La virtud de la humildad nos enseña que el único juicio importante es el de un Dios que se nos muestra en el rostro de un niño. Cada vez que nos acercamos, a través de la oración, al amor concreto de Jesús, nos liberamos de los juicios sobre nosotros mismos, que muchas veces no corresponden a la realidad y terminan por robarnos la paz. Descubrimos que Dios nos quiere no por lo que hacemos o por lo que dejamos de hacer, sino por lo que somos: sus hijos. Y también nos ayuda a no juzgar a los demás. En Belén podemos convertir nuestra mirada en una mirada más humilde, para después ser fuente de paz y de alegría en quienes nos rodean.


SAN JOSEMARÍA resumía las tareas de un apóstol en «sembrar la paz y la alegría»[3]. La humildad de sabernos sembradores de una gran noticia que viene de Dios nos llevará a no cansarnos de difundir el Evangelio. En muchas ocasiones bastará nuestra sonrisa ante una adversidad; en otras, la comprensión que manifestamos ante el problema de un ser querido... «La alegría del Evangelio llena el corazón y la vida entera de los que se encuentran con Jesús. Quienes se dejan salvar por él son liberados del pecado, de la tristeza, del vacío interior, del aislamiento. Con Jesucristo siempre nace y renace la alegría»[4].

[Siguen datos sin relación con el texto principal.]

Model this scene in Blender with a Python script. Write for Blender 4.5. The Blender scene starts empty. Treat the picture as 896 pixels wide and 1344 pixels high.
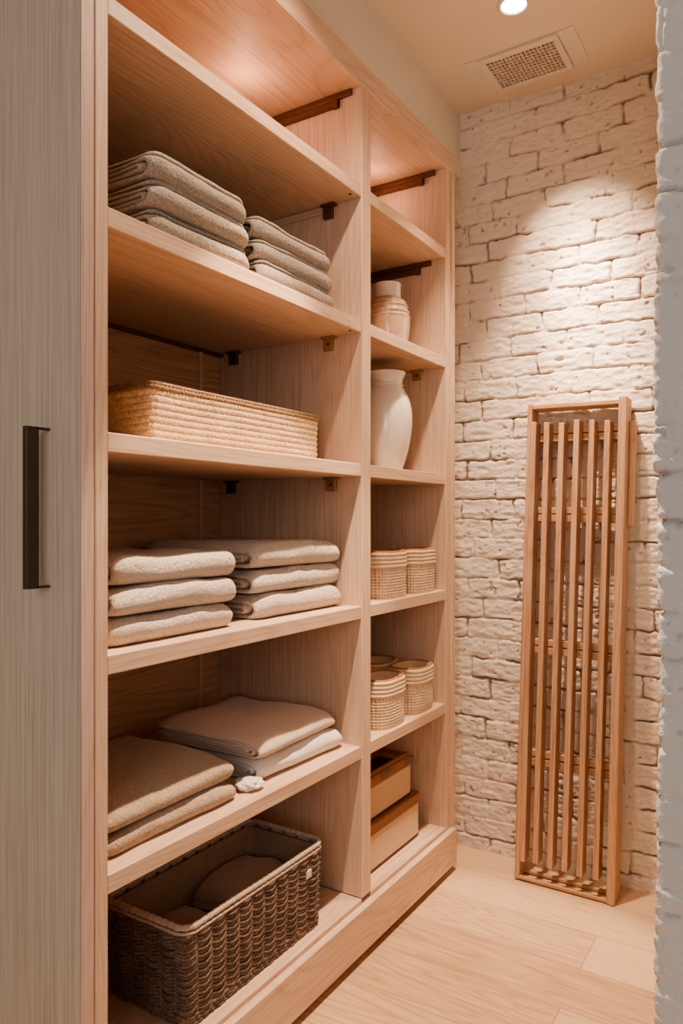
import bpy, bmesh, math, random
import numpy as np
from mathutils import Vector, Matrix, noise

random.seed(7)
PI = math.pi
COL = bpy.context.scene.collection
SC = bpy.context.scene

# ------------------------------------------------------------------ materials
def _n(nt, kind, **kw):
    n = nt.nodes.new(kind)
    for k, v in kw.items():
        if k in n.inputs: n.inputs[k].default_value = v
        else: setattr(n, k, v)
    return n

def new_mat(name):
    m = bpy.data.materials.new(name); m.use_nodes = True
    nt = m.node_tree
    for n in list(nt.nodes): nt.nodes.remove(n)
    out = nt.nodes.new('ShaderNodeOutputMaterial')
    b = nt.nodes.new('ShaderNodeBsdfPrincipled')
    nt.links.new(b.outputs[0], out.inputs[0])
    return m, nt, b

def ramp(nt, stops):
    r = nt.nodes.new('ShaderNodeValToRGB')
    e = r.color_ramp.elements
    while len(e) < len(stops): e.new(0.5)
    for i, (p, c) in enumerate(stops):
        e[i].position = p; e[i].color = (*c, 1)
    return r

def coords(nt, scale=(1, 1, 1), rnd=True, rot=(0, 0, 0)):
    tc = nt.nodes.new('ShaderNodeTexCoord')
    src = tc.outputs['Object']
    if rnd:
        oi = nt.nodes.new('ShaderNodeObjectInfo')
        mul = _n(nt, 'ShaderNodeMath', operation='MULTIPLY'); mul.inputs[1].default_value = 37.0
        nt.links.new(oi.outputs['Random'], mul.inputs[0])
        add = _n(nt, 'ShaderNodeVectorMath', operation='ADD')
        nt.links.new(src, add.inputs[0]); nt.links.new(mul.outputs[0], add.inputs[1])
        src = add.outputs[0]
    mp = nt.nodes.new('ShaderNodeMapping')
    mp.inputs['Scale'].default_value = scale
    mp.inputs['Rotation'].default_value = rot
    nt.links.new(src, mp.inputs['Vector'])
    return mp.outputs[0]

def noise_tex(nt, vec, scale, detail=3, rough=0.5, dist=0.0):
    t = _n(nt, 'ShaderNodeTexNoise')
    t.inputs['Scale'].default_value = scale; t.inputs['Detail'].default_value = detail
    t.inputs['Roughness'].default_value = rough; t.inputs['Distortion'].default_value = dist
    nt.links.new(vec, t.inputs['Vector'])
    return t.outputs['Fac']

def math2(nt, op, a, b=None):
    m = _n(nt, 'ShaderNodeMath', operation=op)
    for i, x in enumerate((a, b)):
        if x is None: continue
        if isinstance(x, (int, float)): m.inputs[i].default_value = x
        else: nt.links.new(x, m.inputs[i])
    return m.outputs[0]

def mixc(nt, fac, a, b, blend='MIX'):
    m = _n(nt, 'ShaderNodeMix', data_type='RGBA', blend_type=blend)
    for sock, x in ((m.inputs[0], fac), (m.inputs[6], a), (m.inputs[7], b)):
        if isinstance(x, (int, float)): sock.default_value = x
        elif isinstance(x, tuple): sock.default_value = (*x, 1)
        else: nt.links.new(x, sock)
    return m.outputs[2]

def bump(nt, b, h, strength, dist=0.002):
    bp = _n(nt, 'ShaderNodeBump')
    bp.inputs['Strength'].default_value = strength; bp.inputs['Distance'].default_value = dist
    nt.links.new(h, bp.inputs['Height']); nt.links.new(bp.outputs[0], b.inputs['Normal'])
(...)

Nuestro testimonio cristiano no se dirige contra nada ni contra nadie, sino que es la manifestación de la humildad de un Dios que ha querido hacerse hombre para que todos pudieran encontrarlo. Como humildes discípulos suyos, queremos contribuir con aquel anuncio: cada uno de nuestros gestos de cariño puede ser fuente y renovación de la alegría del ambiente en el que nos encontramos; Jesús quiere nacer en los demás a través de nuestras pequeñas obras de amor.


La Virgen Santísima es causa nostrae laetitiae, siempre nos trae alegría. Le podemos pedir que, como el Bautista, sepamos allanar los caminos del Señor. Con ella «hemos de llenar de luz el mundo, porque el nuestro ha de ser un servicio hecho con alegría. Que donde haya un hijo de Dios en su Obra no falte ese buen humor, que es fruto de la paz interior. De la paz interior y de la entrega: el darse al servicio de los demás es de tal eficacia, que Dios lo premia con una humildad llena de gozo espiritual»[5].